First, assume that $\gcd(a,b)=1.$ Then either $a,b$ are both odd, or one is even and one is odd.
If $a$ is even and $b$ is odd, then $b^2-a^2\equiv 1\pmod {4}$ and $c^2-b^2\equiv c^2-1\pmod{4}$, so you need $c^2\equiv 2\pmod 4,$ which is not possible.
Similarly, if $a$ is odd and $b$ is even, then $c^2\equiv c^2-b^2=b^2-a^2\equiv -a^2\equiv 3\pmod{4}.$ But $c^2\equiv 3\pmod 4$ cannot be solved.

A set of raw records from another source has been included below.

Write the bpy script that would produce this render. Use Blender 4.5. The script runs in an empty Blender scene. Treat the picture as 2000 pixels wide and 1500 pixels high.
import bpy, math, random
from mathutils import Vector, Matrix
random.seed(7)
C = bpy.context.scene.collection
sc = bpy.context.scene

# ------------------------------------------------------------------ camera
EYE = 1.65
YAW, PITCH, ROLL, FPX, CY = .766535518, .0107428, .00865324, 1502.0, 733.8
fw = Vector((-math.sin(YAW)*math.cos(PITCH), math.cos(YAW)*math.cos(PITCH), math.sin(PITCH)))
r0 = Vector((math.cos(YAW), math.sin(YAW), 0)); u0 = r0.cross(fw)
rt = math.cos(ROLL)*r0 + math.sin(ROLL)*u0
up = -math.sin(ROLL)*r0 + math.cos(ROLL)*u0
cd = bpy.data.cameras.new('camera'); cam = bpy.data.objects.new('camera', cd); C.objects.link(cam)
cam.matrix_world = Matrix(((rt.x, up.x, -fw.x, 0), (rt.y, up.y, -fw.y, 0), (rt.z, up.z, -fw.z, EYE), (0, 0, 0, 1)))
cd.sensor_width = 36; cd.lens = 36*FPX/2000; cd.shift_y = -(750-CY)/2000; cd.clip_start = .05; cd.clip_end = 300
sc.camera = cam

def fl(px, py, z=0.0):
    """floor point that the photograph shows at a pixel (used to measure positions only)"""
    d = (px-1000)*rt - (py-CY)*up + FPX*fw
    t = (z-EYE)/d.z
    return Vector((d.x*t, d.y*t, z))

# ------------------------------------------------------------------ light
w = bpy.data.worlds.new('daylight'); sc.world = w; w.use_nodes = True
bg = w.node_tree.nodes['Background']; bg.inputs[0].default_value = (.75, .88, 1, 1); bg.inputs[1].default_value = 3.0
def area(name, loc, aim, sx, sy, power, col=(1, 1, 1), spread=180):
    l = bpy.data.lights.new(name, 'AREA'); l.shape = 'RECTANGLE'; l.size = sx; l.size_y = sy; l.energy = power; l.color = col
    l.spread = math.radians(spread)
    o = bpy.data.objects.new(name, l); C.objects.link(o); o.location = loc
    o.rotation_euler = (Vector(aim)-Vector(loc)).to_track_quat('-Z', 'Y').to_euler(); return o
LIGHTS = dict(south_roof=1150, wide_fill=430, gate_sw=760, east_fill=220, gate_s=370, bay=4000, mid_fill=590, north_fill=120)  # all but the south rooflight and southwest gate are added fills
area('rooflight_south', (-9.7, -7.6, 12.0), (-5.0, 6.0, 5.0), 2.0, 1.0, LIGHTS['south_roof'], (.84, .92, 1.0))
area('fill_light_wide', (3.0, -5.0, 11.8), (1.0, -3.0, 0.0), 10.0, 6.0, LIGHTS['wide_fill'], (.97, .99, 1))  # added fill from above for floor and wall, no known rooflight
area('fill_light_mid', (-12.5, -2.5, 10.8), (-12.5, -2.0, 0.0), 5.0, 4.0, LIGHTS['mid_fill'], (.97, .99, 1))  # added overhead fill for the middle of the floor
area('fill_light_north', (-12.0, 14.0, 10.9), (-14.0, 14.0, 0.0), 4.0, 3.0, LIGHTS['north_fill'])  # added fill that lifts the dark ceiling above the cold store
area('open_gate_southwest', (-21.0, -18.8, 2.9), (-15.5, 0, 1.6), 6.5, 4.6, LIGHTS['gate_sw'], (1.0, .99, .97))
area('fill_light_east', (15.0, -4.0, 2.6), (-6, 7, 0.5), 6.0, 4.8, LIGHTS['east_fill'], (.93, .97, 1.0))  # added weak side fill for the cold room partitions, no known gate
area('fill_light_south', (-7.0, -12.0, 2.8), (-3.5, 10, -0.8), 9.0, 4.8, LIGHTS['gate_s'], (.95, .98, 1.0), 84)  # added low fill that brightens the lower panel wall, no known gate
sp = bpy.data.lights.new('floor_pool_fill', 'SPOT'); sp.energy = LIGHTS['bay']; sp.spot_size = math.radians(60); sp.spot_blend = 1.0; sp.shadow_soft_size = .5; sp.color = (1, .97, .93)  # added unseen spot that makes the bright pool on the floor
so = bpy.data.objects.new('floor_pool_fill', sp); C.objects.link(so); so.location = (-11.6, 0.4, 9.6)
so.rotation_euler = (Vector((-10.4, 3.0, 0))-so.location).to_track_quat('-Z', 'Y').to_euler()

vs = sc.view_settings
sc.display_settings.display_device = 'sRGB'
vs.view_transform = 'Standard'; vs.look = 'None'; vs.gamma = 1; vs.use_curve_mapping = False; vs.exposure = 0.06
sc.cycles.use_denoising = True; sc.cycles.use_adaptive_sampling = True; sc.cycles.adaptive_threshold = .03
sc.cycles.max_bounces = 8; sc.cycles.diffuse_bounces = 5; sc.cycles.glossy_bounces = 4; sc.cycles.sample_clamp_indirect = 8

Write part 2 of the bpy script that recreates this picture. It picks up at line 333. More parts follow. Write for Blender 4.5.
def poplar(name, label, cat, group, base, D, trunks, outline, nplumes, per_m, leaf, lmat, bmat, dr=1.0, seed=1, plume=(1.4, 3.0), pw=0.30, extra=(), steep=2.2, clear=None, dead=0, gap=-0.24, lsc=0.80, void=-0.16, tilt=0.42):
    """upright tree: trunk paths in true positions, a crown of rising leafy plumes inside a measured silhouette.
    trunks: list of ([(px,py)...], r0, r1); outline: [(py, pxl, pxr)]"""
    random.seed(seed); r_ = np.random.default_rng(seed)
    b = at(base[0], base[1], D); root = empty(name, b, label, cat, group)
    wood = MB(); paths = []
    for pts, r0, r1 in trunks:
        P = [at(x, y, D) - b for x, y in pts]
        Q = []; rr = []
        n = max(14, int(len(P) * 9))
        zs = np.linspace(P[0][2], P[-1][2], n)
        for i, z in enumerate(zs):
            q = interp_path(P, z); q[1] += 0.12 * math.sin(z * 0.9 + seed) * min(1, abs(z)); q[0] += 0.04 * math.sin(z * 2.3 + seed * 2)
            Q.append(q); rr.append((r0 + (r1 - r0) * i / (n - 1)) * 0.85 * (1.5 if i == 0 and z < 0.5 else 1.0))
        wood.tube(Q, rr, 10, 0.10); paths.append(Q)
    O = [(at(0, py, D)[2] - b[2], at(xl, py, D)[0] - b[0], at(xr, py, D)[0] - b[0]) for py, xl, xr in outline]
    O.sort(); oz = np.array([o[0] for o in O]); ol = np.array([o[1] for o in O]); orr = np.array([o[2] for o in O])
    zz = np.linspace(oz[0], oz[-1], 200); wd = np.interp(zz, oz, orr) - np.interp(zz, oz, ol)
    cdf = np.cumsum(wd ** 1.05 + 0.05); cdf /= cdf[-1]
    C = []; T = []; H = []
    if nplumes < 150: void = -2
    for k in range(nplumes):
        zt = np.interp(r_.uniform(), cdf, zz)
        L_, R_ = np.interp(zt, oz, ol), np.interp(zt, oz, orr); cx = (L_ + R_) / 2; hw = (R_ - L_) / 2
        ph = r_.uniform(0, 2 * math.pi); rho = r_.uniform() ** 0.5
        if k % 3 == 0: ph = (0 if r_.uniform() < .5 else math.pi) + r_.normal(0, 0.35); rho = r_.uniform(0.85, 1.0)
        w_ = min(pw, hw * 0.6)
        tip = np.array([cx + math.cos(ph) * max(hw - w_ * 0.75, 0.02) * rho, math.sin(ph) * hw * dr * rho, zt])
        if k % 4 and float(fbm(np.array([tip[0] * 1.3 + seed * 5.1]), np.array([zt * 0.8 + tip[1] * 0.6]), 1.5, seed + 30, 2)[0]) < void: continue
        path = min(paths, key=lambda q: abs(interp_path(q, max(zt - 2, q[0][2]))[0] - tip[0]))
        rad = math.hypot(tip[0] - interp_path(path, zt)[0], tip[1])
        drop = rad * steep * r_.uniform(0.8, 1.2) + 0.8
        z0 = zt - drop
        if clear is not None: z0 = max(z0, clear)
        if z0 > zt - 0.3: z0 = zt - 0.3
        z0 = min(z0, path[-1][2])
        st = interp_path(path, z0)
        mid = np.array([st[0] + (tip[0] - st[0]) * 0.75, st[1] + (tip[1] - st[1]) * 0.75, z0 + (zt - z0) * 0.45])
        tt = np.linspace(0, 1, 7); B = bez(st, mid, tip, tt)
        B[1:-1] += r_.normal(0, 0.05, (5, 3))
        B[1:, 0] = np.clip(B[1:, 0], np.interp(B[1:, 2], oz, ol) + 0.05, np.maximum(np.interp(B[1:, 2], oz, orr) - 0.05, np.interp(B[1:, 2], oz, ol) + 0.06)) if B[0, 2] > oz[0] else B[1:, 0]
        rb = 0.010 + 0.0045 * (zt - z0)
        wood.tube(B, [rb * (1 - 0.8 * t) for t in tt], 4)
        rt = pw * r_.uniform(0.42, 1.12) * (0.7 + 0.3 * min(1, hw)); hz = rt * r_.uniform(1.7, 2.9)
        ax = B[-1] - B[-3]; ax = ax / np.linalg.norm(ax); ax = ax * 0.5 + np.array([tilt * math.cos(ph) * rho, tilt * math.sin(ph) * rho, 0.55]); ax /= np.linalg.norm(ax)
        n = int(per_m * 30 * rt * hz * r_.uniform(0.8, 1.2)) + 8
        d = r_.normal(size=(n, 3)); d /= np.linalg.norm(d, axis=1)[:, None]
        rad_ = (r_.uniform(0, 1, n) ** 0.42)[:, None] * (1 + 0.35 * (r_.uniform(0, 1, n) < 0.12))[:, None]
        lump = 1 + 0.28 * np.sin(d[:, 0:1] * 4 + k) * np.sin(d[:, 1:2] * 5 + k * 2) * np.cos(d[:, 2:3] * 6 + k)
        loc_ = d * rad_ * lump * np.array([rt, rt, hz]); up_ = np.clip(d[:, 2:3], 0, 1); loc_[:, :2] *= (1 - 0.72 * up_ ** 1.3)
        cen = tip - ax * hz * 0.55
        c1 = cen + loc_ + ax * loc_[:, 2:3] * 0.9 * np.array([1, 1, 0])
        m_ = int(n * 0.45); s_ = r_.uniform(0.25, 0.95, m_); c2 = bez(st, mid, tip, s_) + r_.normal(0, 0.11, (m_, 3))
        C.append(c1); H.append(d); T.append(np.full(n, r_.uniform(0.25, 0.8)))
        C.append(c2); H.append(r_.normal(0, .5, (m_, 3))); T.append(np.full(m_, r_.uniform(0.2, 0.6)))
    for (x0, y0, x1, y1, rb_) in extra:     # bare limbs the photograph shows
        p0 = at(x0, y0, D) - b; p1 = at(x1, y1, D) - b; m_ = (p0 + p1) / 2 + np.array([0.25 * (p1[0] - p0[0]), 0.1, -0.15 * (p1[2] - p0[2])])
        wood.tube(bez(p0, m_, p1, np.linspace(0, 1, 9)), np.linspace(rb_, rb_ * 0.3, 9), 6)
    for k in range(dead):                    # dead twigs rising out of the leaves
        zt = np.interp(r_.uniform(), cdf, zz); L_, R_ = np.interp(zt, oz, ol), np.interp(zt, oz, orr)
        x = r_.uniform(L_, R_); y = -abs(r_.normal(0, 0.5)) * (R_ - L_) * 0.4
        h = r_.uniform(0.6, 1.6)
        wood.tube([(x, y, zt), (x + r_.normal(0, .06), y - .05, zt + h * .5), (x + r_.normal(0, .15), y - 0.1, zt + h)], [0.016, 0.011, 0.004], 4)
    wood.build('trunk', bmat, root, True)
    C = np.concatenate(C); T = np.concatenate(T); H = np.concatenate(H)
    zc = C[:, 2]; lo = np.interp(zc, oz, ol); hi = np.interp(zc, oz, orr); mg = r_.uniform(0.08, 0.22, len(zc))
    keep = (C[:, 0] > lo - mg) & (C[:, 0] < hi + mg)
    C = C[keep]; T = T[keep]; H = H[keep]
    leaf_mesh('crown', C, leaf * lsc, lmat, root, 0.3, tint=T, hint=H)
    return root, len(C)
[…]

So we have that $a,b$ must both be odd, and hence $b^2-a^2\equiv 1-1=0\pmod 8.$
A similar argument works for $\pmod 3.$ For $d$ and integer $d^2\equiv 0\text{ . or }1\pmod 3.$ If $a^2$ and $b^2$ are $1\pmod 3$ then we have $3\mid b^2-a^2.$
Otherwise, exactly one of $a,b$ is divisible by $3.$ Show that case is impossible.
If $d=\gcd(a,b)$ then show that $d\mid c$ and $(a_1,b_1,c_1)=\left(\frac{a}{d},\frac{b}{d},\frac{c}{d}\right)$ satisfies $\gcd(a_1,b_1)=1$ and $b_1^2-a_1^2=c_1^2-b_1^2.$ . Then by the first case, $24\mid b_1^2-a_1^2$ and hence $24\mid b^2-a^2=d^2\left(b_1^2-a_1^2\right).$
The general rule is that if $d$ is relatively prime to $6$, then $d^2\equiv 1\pmod{24}.$ This is because if $d$ is odd, then $d^2\equiv 1\pmod 8$ and if $d$ is not divisible by $3,$ then $d^2\equiv 1\pmod 3.$
Then in the case when $\gcd(a,b)=1,$ we show that we must have $\gcd(a,6)=\gcd(b,6)=1,$ because there is not solution to $c^2\equiv 2\pmod{3}$ or $c^2\equiv 2,3\pmod{4}.$